How was Mrs. Pocket raised, and why does it matter?
Her father, a knight, raised her to marry a title and shielded her from all domestic knowledge. This left her "highly ornamental, but perfectly helpless and useless."
What is Mr. Pocket's educational background and current occupation?
He was educated at Harrow and Cambridge. He became a private tutor ("Grinder"), then turned to literary compilation and correction to support his family.
Who is Mrs. Coiler and what role does she play?
Mrs. Coiler is the Pockets' toady neighbour, a widow who flatters everyone shamelessly and sympathizes with Mrs.
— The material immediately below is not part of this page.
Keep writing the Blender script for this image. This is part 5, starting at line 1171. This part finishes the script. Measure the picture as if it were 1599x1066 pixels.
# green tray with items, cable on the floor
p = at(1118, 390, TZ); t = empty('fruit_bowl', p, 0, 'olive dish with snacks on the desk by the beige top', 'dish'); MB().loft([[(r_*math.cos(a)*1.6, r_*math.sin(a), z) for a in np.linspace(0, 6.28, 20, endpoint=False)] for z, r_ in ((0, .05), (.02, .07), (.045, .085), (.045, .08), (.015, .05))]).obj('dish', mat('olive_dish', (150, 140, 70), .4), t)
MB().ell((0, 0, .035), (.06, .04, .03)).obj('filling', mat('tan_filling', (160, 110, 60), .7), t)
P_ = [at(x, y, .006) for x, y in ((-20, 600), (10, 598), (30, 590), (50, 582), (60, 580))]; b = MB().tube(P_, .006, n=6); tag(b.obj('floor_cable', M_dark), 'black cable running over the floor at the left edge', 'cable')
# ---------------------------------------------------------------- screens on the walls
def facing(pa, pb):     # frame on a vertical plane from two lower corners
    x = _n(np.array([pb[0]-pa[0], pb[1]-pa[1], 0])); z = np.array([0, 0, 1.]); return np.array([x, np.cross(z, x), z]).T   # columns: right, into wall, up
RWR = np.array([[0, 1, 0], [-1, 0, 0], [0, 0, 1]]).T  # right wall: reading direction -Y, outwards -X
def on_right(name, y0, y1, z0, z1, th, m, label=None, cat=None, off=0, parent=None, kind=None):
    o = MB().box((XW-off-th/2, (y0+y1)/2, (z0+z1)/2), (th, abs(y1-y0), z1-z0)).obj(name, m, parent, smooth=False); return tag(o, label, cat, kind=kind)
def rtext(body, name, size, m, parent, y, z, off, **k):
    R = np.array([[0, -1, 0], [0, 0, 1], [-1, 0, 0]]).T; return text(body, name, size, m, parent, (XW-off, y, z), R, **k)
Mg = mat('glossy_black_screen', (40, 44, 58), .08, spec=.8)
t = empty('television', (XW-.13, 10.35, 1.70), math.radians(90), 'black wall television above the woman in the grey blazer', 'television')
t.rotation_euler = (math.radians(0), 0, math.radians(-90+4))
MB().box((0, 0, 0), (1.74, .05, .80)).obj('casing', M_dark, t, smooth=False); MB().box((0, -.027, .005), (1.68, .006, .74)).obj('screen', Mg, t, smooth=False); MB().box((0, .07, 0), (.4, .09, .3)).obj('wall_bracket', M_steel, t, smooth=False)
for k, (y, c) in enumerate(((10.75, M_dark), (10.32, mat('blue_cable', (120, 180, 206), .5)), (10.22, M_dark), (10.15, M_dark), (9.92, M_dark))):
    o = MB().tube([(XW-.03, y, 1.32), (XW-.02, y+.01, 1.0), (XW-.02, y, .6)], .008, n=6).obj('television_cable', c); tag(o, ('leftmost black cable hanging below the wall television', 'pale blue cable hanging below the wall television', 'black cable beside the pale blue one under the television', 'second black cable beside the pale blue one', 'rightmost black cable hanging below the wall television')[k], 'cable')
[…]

Pocket's supposed disappointment in not marrying a title.
Who is little Jane and why is she significant?
Little Jane is one of the Pocket children, "a mere mite" who has taken charge of the others. She rescues the baby from the nutcrackers and is scolded by her mother for interfering.
Why does Mrs. Pocket show particular respect to Drummle?
Drummle is next heir but one to a baronetcy. Given Mrs. Pocket's obsession with titles and aristocratic rank, she recognizes him as "one of the elect."
What does the Pocket household reveal about class and competence?
It shows that social rank and practical ability are completely disconnected. Mrs. Pocket's aristocratic pretensions make her useless, while servants and even a small child handle real responsibilities.
How does Chapter 23 develop the theme of appearance versus reality?
The Pockets appear to be a respectable, well-bred family, but in reality their household is chaotic, their servants are in charge, and Mrs. Pocket's "aristocratic disposition" is a source of dysfunction rather than dignity.
What does Mrs. Pocket's treatment of Jane suggest about misplaced values?
Mrs. Pocket punishes Jane for saving the baby because she sees the act as an affront to her authority, prioritizing her social dignity over her child's safety. It illustrates how class obsession distorts basic human priorities.
How does the inversion of household authority serve as social commentary?
The servants hold real power while the parents are helpless, satirizing the idea that social rank confers ability. Those at the bottom of the class hierarchy prove more capable than those at the top.
What literary device does Mr. Pocket's hair-pulling gesture represent?
It is a comic motif — a recurring physical action that symbolizes his futile frustration. It appears multiple times in the chapter and becomes his signature gesture throughout the novel.
What is the "Dying Gladiator" allusion at the end of the chapter?
Mr. Pocket drops onto the sofa "in the attitude of the Dying Gladiator," alluding to the famous classical sculpture. It elevates his domestic despair to mock-heroic proportions, blending comedy with pathos.
How does Dickens use irony in the cook subplot?
The cook had flattered Mrs. Pocket by saying she was "born to be a Duchess," yet she is found drunk and stealing butter. Mrs. Pocket defends the cook and blames the housemaid who reported the crime.
What narrative technique does Pip use when describing the Pocket household?
Pip uses understated first-person irony. His dry observation that "the best part of the house to have boarded in would have been the kitchen" reveals the household's dysfunction without direct condemnation.
What does "plebeian" mean as used in describing Mrs. Pocket's upbringing?
Plebeian means common or lower-class. Mrs. Pocket's father guarded her from "plebeian domestic knowledge," meaning he kept her ignorant of ordinary household skills he considered beneath her rank.
What does "toady" mean in the description of Mrs. Coiler?
A toady is a person who flatters others obsequiously for personal advantage. Mrs. Coiler is called a "toady neighbour" because she constantly agrees with and praises the Pockets to stay in their favor.
Who is described as having "grown up highly ornamental, but perfectly helpless and useless"?
Mrs. Pocket. Pip uses this phrase to summarize the effect of her father's decision to raise her as a future titled lady, shielded from all practical knowledge.
Who cries, "Are infants to be nutcrackered into their tombs, and is nobody to save them?"
Mr. Pocket, in an outbreak of desperate frustration after Mrs. Pocket scolds Jane for taking the nutcrackers away from the baby to protect it.